WRITTEN EXERCISE: Scan the lines below for the string "picture" and copy every one that has it.

DATA EXTRACT:
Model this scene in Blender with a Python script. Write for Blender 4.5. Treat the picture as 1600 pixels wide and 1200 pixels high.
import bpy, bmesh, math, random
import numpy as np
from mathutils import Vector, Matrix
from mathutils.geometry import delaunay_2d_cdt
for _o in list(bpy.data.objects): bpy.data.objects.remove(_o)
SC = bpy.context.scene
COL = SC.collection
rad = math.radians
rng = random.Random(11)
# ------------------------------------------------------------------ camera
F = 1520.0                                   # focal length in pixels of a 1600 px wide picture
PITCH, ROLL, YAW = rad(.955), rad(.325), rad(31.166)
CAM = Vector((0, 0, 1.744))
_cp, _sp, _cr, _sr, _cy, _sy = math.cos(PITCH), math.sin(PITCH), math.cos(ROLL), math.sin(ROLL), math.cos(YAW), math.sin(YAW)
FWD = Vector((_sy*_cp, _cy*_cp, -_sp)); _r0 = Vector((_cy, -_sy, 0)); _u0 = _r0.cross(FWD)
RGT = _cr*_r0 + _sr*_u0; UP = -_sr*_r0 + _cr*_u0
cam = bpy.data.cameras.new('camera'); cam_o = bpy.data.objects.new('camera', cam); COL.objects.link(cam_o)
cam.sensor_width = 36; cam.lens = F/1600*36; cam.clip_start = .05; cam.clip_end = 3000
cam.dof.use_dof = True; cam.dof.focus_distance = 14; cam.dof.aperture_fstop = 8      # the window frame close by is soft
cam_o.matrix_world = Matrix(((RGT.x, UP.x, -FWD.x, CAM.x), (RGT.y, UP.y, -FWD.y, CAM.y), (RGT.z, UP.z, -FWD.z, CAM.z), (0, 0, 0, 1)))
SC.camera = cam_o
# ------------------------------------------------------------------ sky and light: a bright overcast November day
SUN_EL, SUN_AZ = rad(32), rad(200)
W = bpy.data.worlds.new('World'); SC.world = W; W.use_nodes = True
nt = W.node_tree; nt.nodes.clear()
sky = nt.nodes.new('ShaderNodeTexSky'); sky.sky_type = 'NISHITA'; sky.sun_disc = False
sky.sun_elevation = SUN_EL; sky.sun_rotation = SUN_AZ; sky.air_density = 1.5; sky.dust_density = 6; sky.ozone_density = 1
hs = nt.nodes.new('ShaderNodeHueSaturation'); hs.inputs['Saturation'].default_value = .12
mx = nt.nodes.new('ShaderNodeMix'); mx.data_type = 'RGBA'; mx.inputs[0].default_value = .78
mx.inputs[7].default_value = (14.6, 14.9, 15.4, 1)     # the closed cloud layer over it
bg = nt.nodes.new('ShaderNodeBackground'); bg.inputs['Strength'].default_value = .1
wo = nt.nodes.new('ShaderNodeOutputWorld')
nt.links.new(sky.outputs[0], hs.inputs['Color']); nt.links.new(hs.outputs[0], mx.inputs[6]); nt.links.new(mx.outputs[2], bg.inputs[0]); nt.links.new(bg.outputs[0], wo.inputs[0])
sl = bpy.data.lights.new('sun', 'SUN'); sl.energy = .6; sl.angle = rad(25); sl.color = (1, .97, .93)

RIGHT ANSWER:
Model this scene in Blender with a Python script. Write for Blender 4.5. Treat the picture as 1600 pixels wide and 1200 pixels high.
F = 1520.0                                   # focal length in pixels of a 1600 px wide picture